Goal>
Which lines run from the first one up to and including the one with "rng = np.random.default_rng(11)"? Print exactly those.

Data block>

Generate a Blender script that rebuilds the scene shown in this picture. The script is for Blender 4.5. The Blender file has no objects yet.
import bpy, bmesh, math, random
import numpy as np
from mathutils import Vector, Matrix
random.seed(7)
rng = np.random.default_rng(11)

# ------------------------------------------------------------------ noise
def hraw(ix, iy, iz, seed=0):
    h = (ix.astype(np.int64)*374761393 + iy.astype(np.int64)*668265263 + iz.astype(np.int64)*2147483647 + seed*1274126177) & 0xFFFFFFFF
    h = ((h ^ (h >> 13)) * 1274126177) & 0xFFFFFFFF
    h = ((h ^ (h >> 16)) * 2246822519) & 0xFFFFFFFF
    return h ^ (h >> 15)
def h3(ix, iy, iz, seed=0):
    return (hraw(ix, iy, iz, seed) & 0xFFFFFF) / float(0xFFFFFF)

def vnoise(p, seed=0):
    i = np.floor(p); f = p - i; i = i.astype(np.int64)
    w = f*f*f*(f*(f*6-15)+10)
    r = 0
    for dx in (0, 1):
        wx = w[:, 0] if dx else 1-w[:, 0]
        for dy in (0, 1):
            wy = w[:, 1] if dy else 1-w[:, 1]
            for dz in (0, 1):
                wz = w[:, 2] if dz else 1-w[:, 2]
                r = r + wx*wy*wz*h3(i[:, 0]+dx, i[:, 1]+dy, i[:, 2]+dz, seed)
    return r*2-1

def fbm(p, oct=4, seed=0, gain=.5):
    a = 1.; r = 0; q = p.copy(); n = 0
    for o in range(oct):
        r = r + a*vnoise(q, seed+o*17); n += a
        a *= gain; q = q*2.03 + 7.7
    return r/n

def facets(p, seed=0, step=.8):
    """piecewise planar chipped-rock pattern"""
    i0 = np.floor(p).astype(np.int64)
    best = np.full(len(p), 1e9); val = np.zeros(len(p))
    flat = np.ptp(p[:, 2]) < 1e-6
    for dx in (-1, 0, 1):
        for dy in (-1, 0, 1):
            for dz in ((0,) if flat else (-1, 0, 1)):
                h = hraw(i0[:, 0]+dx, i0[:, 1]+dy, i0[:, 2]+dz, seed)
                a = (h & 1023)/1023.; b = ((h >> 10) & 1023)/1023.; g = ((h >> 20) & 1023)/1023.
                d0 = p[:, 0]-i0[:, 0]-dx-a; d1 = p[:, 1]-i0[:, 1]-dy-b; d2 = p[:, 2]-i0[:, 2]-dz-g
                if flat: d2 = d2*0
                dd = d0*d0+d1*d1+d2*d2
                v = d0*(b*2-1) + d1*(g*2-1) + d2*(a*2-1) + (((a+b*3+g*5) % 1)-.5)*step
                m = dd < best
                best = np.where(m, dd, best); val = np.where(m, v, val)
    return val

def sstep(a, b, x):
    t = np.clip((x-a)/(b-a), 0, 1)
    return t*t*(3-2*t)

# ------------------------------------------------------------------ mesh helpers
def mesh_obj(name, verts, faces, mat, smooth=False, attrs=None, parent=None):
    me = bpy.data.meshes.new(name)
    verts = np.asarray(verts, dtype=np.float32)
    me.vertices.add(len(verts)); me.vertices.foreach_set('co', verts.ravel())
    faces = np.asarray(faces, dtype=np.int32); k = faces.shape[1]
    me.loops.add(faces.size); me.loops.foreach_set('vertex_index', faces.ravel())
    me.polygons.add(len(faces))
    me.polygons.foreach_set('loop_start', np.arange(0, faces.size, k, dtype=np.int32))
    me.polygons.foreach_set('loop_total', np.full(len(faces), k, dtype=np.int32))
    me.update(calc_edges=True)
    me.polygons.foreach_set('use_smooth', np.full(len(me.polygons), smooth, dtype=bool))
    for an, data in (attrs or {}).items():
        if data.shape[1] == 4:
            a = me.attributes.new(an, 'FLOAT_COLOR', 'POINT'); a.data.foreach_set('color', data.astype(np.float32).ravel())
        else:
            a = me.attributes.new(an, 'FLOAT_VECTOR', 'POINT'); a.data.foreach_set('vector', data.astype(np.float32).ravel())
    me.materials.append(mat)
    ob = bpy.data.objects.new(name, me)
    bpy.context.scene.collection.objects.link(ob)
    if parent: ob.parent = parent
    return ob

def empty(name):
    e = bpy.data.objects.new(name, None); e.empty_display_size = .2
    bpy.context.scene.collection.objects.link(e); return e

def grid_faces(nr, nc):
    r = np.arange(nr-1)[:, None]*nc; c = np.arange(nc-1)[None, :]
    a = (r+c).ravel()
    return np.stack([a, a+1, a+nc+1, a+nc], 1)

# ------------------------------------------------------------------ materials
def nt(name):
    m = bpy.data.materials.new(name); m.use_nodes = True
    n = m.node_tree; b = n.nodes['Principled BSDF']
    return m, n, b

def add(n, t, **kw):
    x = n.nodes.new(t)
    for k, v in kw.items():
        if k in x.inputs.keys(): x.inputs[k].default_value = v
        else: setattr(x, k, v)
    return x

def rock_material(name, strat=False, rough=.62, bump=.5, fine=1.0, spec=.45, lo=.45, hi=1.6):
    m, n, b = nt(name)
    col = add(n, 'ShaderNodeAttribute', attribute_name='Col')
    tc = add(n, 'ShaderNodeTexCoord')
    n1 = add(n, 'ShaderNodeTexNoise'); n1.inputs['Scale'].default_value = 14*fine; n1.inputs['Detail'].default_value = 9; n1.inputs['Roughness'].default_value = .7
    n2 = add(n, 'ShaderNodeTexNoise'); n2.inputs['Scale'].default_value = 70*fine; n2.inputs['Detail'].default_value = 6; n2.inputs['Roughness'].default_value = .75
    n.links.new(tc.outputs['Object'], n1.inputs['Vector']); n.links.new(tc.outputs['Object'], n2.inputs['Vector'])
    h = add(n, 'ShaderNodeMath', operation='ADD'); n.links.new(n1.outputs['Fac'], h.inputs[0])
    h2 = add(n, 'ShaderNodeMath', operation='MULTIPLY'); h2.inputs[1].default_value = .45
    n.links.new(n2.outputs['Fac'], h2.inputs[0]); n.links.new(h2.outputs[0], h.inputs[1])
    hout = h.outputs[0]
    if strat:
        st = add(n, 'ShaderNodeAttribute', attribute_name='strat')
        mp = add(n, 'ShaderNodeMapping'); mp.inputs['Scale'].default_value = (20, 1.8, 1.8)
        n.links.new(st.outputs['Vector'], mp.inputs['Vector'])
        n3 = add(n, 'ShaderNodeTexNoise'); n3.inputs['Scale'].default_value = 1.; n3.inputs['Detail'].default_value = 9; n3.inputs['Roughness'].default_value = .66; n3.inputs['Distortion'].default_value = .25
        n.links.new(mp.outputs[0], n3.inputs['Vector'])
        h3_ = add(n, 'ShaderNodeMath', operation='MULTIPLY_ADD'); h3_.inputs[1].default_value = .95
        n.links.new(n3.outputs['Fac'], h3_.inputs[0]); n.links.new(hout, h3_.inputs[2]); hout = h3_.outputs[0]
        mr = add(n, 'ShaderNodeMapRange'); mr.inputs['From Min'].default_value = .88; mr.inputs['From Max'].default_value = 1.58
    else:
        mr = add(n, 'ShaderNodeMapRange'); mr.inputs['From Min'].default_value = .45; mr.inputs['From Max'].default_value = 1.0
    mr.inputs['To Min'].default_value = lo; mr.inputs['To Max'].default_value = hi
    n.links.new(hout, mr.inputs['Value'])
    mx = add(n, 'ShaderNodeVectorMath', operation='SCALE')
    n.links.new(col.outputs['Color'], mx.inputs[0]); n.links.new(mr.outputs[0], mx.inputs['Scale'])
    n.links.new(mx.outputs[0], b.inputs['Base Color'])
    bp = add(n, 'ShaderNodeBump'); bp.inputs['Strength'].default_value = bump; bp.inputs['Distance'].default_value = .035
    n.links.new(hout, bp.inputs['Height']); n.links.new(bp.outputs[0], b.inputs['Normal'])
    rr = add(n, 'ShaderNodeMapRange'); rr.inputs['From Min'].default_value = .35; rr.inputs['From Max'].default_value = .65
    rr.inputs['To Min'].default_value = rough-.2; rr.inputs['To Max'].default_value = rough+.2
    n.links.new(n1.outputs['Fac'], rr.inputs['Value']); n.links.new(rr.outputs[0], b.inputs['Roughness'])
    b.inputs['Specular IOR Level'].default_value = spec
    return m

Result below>
Generate a Blender script that rebuilds the scene shown in this picture. The script is for Blender 4.5. The Blender file has no objects yet.
import bpy, bmesh, math, random
import numpy as np
from mathutils import Vector, Matrix
random.seed(7)
rng = np.random.default_rng(11)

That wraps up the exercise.